The Devil is in the Details:

(Thanks very much Frenchy for this reference photo which I did not have previously! - WOW)

  • The red arrows indicate the cranking points used to tighten the load lock turnbuckles. (These are included in the Das Werk kit.)
  • The blue arrow indicates what I surmise to be the cranking point for the manual winch. (This detail is NOT covered in the DW kit.)
  • The red square is what I surmise to be the brake air control valve: "E-brake-Locked, Load Weight-Empty, Load Weight-Full. (This detail is NOT covered in the DK kit.)
  • Finally, the blue oval indicates the opening where a powered winch cable from another vehicle (such as the towing halftrack) can be threaded into, then between the manual winch and tool box, into the trailer’s own fairlead to pull a damaged vehicle onto the trailer. *(This detail is nicely covered in the DW kit.)

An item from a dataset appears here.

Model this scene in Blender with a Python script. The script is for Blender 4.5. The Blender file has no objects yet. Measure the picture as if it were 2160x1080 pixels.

Relative to that control valve as mentioned above: Here is a very poor image scan found on line from the actual 115 technical manual showing these various brake components"

  • #1, Air tank.
  • #2. Brake Action Control Valve.
  • #3. Brake Actuators/Cylinders.
  • #4. Assorted other air regulator valves.



This image shows a powered winch cable from another vehicle (out of the photo to the left) being employed to pull a damaged tank onto the 115 trailer.



Another head end image of the trailer. *(Unfortunately some of the equipment we are interested in has been partly cropped out.)

  • The blue square and arrow indicates what I surmise to be the manual winch crank linkage.
  • The white arrow would be the path of an auxiliary winch cable (from another powered vehicle) used to pull a damaged tank onto the trailer.

Note some sort of white warning label on the left and right front corners of the trailer.